Saturday, March 17, 2012

Flag Care or Don't Care?

A few Saturdays ago I was catching up on work at the office- the Northeastern University Marine Science Center on the tip of the Nahant peninsula. Outside it was cold and ferociously windy. I heard a surprising knock at the front door and walked around to check it. There was a distraught man holding a loosely folded American Flag. He said,

"This was on the pole, ripped. You shouldn't let it get like that, it's shameful. I took it down for you."

I was thinking, "Chill out, dude. The thing probably just ripped today because it's so windy, and nobody has noticed yet because the office is closed for the weekend." But I tried to be contrite and thankful. I said,

"Oh, um, thanks. I'm sorry about that. I actually don't know who maintains our flag but I'll, uh, take it in and put it on our secretary's desk, I guess, until we can dispose of it right on Monday."


It was a reasonably polite exchange, but awkward nevertheless, on account of our different levels of concern for the flag. My level of concern was on par with how I'd feel about a tipped over address post at the end of someone's driveway. I.e., "That's kind of tacky, but it can probably wait until the owners notice and fix it." Whereas his level of concern was like if there was a gushing fire hydrant at the end of the driveway. I.e., "This is a very serious problem that I must address now."

I have a strong patriotic feeling for the USA, which I think is a beautiful country with wonderful people, freedom and fairness worth fighting for, and a good-looking, star-spangled flag. I just don't make a very tight connection between caring for the flag and caring for the country. Should I? What do y'all think?


Brian S said...

The flag, like so many other things, is not just a piece of fabric, but a symbol of what it represents to people. I guess maybe you're asking just that. Who knows, that man may have seen his friends dying to defend the 'flag'.
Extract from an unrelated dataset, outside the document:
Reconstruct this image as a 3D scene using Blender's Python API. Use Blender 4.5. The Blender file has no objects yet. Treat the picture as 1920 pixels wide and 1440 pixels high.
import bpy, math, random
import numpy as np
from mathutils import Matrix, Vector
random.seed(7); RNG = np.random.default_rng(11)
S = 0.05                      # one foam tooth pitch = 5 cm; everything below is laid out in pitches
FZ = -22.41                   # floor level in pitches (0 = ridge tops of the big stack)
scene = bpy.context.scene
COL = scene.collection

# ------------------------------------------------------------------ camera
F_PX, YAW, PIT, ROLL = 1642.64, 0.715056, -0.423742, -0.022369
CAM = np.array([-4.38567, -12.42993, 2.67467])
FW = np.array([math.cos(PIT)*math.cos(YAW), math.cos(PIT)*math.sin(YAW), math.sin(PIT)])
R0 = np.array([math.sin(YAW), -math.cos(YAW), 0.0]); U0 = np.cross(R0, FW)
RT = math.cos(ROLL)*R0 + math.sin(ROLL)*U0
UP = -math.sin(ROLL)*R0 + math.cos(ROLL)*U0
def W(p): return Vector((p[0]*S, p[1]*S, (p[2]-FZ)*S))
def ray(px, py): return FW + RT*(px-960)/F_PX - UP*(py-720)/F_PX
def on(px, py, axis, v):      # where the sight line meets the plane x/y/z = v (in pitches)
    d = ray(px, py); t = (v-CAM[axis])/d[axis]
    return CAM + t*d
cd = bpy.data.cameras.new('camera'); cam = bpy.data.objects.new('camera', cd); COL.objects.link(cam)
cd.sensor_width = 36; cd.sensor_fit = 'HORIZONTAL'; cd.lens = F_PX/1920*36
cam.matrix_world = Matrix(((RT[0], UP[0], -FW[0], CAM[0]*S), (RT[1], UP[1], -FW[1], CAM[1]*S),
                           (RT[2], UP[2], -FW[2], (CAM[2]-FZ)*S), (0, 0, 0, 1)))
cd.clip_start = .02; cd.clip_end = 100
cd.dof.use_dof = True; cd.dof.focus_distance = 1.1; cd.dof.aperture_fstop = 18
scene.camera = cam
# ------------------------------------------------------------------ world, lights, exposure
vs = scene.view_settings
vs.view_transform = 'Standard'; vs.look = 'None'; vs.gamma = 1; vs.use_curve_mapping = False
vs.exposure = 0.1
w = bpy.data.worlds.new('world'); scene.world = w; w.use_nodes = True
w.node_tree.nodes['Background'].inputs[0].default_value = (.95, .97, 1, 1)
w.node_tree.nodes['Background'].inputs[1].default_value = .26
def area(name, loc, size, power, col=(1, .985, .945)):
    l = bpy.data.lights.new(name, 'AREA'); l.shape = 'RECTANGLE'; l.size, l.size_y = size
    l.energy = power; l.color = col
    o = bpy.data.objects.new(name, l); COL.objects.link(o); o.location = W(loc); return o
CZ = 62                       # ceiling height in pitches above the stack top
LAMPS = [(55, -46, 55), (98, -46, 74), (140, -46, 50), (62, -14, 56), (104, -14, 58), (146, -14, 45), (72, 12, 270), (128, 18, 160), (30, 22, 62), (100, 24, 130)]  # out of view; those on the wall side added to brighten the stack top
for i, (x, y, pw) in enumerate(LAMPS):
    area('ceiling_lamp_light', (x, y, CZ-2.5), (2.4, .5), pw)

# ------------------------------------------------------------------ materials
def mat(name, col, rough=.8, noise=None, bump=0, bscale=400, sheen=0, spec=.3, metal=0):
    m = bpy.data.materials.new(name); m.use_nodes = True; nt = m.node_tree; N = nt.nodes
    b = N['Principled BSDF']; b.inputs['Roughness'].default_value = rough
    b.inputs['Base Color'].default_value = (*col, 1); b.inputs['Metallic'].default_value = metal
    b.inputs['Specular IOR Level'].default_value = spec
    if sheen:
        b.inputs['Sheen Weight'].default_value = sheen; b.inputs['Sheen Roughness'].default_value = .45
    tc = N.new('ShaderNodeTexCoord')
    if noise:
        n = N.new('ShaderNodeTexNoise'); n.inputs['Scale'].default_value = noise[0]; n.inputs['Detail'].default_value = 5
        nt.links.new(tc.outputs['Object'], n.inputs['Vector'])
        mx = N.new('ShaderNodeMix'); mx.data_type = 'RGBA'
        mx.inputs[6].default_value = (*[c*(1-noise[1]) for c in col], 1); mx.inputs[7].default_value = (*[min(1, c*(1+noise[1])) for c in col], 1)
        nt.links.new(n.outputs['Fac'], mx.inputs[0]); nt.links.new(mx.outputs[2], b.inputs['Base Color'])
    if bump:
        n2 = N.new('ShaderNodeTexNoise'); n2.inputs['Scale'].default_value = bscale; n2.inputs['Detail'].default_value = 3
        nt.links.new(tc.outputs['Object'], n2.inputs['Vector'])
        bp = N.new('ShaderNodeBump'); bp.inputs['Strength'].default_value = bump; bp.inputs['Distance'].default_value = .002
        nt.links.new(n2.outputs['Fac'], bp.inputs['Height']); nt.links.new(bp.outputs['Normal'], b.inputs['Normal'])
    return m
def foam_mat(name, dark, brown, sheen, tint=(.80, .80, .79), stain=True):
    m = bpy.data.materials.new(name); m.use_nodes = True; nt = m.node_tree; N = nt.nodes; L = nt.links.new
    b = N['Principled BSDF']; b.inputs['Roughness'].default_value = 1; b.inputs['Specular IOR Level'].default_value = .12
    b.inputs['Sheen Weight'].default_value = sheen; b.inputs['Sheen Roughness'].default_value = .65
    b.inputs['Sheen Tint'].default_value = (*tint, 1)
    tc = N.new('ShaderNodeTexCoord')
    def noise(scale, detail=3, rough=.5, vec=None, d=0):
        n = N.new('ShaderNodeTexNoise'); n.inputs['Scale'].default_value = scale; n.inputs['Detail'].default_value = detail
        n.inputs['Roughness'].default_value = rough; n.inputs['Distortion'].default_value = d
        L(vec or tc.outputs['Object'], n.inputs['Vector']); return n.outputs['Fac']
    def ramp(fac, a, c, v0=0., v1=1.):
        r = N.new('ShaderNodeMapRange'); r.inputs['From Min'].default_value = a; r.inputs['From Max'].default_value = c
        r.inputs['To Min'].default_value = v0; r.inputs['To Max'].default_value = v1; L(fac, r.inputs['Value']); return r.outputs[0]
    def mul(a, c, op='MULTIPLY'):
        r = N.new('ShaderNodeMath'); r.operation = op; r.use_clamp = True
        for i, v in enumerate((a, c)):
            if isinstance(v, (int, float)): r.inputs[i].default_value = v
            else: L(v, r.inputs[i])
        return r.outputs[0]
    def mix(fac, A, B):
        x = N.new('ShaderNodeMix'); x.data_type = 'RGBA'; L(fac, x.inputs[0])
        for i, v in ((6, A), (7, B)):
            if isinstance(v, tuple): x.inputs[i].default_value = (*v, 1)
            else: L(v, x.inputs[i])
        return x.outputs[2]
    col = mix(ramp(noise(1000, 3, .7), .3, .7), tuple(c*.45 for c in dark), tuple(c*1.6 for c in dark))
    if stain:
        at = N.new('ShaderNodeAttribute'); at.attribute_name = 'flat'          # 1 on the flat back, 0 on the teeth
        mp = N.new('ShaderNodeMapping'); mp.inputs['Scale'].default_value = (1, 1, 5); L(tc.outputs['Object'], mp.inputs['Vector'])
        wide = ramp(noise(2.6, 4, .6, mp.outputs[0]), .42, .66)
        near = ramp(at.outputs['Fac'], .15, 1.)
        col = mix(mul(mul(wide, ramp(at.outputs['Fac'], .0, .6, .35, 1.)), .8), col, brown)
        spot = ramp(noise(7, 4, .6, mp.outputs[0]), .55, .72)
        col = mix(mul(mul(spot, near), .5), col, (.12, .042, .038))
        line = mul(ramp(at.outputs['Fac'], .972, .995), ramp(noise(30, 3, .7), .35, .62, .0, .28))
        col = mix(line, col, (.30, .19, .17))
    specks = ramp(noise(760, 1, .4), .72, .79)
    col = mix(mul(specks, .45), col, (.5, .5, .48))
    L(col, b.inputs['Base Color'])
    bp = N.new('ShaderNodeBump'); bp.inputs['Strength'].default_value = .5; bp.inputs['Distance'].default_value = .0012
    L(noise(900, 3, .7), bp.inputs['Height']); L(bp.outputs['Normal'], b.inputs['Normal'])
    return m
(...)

RE the tattered flag, there are laws about displaying the flag (search and also some generally accepted display etiquette. I don't know this stuff, but heard a Korean War vet talk about this one time, and I recall that you're not supposed to display a tattered/torn flag, not supposed to display at night without lighting, bad weather, etc.

craig said...

You need more indoctrination Private Douglas, report to the classroom and pledge allegiance immediately.

The current proliferation of the US flag was initially propagated by two business men to sell flags to every school in the nation. They needed a sales campaign and this is when they developed the pledge.

Their business exploded and soon the flag was popping up everywhere. We used this as a classic, successful business strategy case I studied while attending business school.

I am a first generation immigrant and have been in the US for 11 years now. I love it here but every country has it's positive and negative attributes.

Positives of the US are too many to mention without developing carpal tunnel and negatives are few and far between. One of the very few is "blind patriotism", for people so individualistic, the people here seem to follow without questioning anything as long as it is tagged under the title of patriotism.

I am currently a temporary permanent resident. I just filed the paperwork to remove my temporary status and I look forward to becoming a US citizen in a couple of years.

BLCS said...
This comment has been removed by the author.
BLCS said...

As a former boyscout, I was taught that the flag has to be given respect, disposed of properly, etc etc. However, I think the myth that the flag must NEVER be allowed to touch the ground is simply a myth..

Flag questions aside, I think the true test of patriotism is whether or not Sean Hannity thinks you are a "great American" :(

Johnny Douglass said...

I think you handled it well. I believe it is good etiquette and good citizenship to display and dispose of the flag properly. But, all things in moderation. We don't need to pronounce a fatwa on anyone who accidentally or even intentionally misuses it.

Morley said...

The number and treatment of respective national flags are clear differences between US and Canadian cultures. Even so, it seems we are becoming more like the US this way. The number of people displaying Canadian flags has really grown in my lifetime; it used to be very rare to see one that wasn't at a post office, police station, or school. You could almost navigate around an unfamiliar town to find government buildings by looking for flags. And we don't have the flag mentioned in our national anthem, or a pledge of allegiance.

Nevertheless, I was taught - I think through the scouting movement - to display any national flag properly, to not let it touch the ground, fold it with ceremony, etc. Now that I think of it, we used to have a 'flag detail' at school every morning and afternoon, I don't think that is done anymore and 'respect' for the flag has decreased even while the number displayed has gone up.

You see many more Canadian flags on private homes that there used to be -- but often they are terribly faded and that bothers me somewhat. If you are going to display it, take some pride in keeping it looking good!

Re: tattered, torn flags, I have a photo somewhere of the trawler that was anchored next to us during a storm with 90 knot gusts, when I worked on the Exxon-Valdez cleanup as a specialist in 1989 - 1990. It was a new flag but was shredded right back to the stars. It looked pretty cool, and I was reminded of the naval tradition of destroyers (and others?) putting to sea in hurricanes. Not sure how long they left if there, it sounds like it was not following proper etiquette even to have it up.